TASK TO COMPLETE → Exactly the lines from the opening of the records through the line containing "mm = [ALU, ALU, ALU, ALUD, ALU, ALUD, ALU2, ALU2, ALU2]" should be copied, with both included.

PROVIDED RECORDS →
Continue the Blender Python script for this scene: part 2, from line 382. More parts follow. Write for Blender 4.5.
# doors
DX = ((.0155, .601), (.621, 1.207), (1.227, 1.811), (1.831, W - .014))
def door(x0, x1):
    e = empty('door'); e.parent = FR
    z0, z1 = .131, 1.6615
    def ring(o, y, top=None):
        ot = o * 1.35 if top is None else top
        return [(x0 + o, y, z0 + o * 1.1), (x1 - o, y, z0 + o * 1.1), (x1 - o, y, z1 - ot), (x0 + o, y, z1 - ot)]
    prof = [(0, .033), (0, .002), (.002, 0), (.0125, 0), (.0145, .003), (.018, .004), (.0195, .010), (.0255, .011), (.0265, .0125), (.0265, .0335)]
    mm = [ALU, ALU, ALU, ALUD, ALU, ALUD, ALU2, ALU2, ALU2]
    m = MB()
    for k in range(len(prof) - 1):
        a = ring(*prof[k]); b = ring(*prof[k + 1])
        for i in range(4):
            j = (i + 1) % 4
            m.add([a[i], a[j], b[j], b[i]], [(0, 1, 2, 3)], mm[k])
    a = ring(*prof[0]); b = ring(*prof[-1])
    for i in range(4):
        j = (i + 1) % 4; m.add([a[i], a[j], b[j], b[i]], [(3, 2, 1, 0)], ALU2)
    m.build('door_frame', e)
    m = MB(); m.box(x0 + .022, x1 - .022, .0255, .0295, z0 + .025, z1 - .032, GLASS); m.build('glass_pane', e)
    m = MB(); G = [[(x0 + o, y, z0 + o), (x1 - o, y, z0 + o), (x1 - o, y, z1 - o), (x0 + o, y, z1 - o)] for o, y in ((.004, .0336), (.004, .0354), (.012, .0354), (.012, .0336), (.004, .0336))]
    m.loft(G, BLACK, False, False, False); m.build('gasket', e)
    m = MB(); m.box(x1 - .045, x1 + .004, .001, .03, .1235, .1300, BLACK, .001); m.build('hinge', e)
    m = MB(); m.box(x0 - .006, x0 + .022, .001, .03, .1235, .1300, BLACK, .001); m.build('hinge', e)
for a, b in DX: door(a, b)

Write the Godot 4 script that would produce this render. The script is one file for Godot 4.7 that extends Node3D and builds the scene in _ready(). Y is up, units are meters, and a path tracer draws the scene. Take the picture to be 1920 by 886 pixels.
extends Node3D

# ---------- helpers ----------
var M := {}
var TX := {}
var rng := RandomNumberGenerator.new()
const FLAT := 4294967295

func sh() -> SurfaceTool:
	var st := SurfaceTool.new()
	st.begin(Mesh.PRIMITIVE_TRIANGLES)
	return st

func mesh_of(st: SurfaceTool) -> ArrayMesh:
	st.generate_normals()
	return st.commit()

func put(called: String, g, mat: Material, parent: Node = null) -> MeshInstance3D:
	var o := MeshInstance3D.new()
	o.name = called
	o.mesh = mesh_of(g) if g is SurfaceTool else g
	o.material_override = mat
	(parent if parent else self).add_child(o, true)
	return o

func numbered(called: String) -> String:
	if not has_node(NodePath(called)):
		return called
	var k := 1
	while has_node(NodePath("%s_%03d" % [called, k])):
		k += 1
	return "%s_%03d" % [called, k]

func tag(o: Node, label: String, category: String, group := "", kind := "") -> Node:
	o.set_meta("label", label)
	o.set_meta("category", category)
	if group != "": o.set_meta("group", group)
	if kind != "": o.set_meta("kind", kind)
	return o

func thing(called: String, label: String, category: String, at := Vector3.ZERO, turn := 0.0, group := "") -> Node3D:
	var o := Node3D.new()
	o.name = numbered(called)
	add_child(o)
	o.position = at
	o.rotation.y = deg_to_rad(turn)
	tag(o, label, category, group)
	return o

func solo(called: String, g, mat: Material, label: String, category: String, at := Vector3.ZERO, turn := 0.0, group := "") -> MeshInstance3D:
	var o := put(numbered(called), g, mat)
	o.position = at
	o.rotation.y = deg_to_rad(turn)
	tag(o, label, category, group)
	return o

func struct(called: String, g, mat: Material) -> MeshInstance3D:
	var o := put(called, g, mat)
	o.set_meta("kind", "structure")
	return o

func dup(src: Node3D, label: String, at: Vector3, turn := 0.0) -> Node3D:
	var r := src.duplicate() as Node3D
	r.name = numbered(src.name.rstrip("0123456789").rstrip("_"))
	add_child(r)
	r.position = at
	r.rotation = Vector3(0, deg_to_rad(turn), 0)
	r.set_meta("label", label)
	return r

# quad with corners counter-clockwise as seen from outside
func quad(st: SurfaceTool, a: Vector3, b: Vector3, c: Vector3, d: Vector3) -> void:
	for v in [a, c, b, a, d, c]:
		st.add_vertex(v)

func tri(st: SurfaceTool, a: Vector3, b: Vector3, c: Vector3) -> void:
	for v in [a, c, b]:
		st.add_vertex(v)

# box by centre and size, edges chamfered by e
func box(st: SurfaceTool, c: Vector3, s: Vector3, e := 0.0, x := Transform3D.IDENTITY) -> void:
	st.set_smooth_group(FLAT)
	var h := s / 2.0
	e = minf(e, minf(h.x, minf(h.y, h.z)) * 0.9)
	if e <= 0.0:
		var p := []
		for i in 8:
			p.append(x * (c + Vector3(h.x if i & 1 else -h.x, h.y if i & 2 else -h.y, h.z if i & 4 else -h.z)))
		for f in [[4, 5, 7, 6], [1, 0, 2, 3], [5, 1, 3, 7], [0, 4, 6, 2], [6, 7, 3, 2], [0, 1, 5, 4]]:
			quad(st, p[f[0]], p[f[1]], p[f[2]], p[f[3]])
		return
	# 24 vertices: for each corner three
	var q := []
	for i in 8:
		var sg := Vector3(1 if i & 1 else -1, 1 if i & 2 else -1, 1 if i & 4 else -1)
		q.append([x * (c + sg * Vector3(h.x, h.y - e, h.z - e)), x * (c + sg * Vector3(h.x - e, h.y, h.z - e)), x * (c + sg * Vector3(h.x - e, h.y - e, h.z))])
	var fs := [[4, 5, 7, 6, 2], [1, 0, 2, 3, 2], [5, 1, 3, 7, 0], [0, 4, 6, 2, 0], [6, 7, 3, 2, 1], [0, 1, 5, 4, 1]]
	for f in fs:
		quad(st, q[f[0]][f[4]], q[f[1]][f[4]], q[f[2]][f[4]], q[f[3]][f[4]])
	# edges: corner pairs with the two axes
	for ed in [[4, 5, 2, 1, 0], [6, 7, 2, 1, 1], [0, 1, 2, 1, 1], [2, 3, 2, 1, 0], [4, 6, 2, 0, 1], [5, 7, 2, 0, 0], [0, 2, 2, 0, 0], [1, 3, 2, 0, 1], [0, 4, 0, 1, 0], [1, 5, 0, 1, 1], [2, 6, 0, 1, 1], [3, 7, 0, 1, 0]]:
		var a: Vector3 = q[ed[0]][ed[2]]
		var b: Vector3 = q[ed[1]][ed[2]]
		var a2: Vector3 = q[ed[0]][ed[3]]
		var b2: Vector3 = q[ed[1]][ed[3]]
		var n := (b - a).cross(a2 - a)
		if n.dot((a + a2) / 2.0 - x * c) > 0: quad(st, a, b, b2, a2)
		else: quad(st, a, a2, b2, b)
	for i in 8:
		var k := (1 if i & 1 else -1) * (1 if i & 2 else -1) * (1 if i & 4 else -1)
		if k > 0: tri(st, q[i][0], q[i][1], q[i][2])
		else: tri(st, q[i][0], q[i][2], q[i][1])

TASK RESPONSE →
Continue the Blender Python script for this scene: part 2, from line 382. More parts follow. Write for Blender 4.5.
# doors
DX = ((.0155, .601), (.621, 1.207), (1.227, 1.811), (1.831, W - .014))
def door(x0, x1):
    e = empty('door'); e.parent = FR
    z0, z1 = .131, 1.6615
    def ring(o, y, top=None):
        ot = o * 1.35 if top is None else top
        return [(x0 + o, y, z0 + o * 1.1), (x1 - o, y, z0 + o * 1.1), (x1 - o, y, z1 - ot), (x0 + o, y, z1 - ot)]
    prof = [(0, .033), (0, .002), (.002, 0), (.0125, 0), (.0145, .003), (.018, .004), (.0195, .010), (.0255, .011), (.0265, .0125), (.0265, .0335)]
    mm = [ALU, ALU, ALU, ALUD, ALU, ALUD, ALU2, ALU2, ALU2]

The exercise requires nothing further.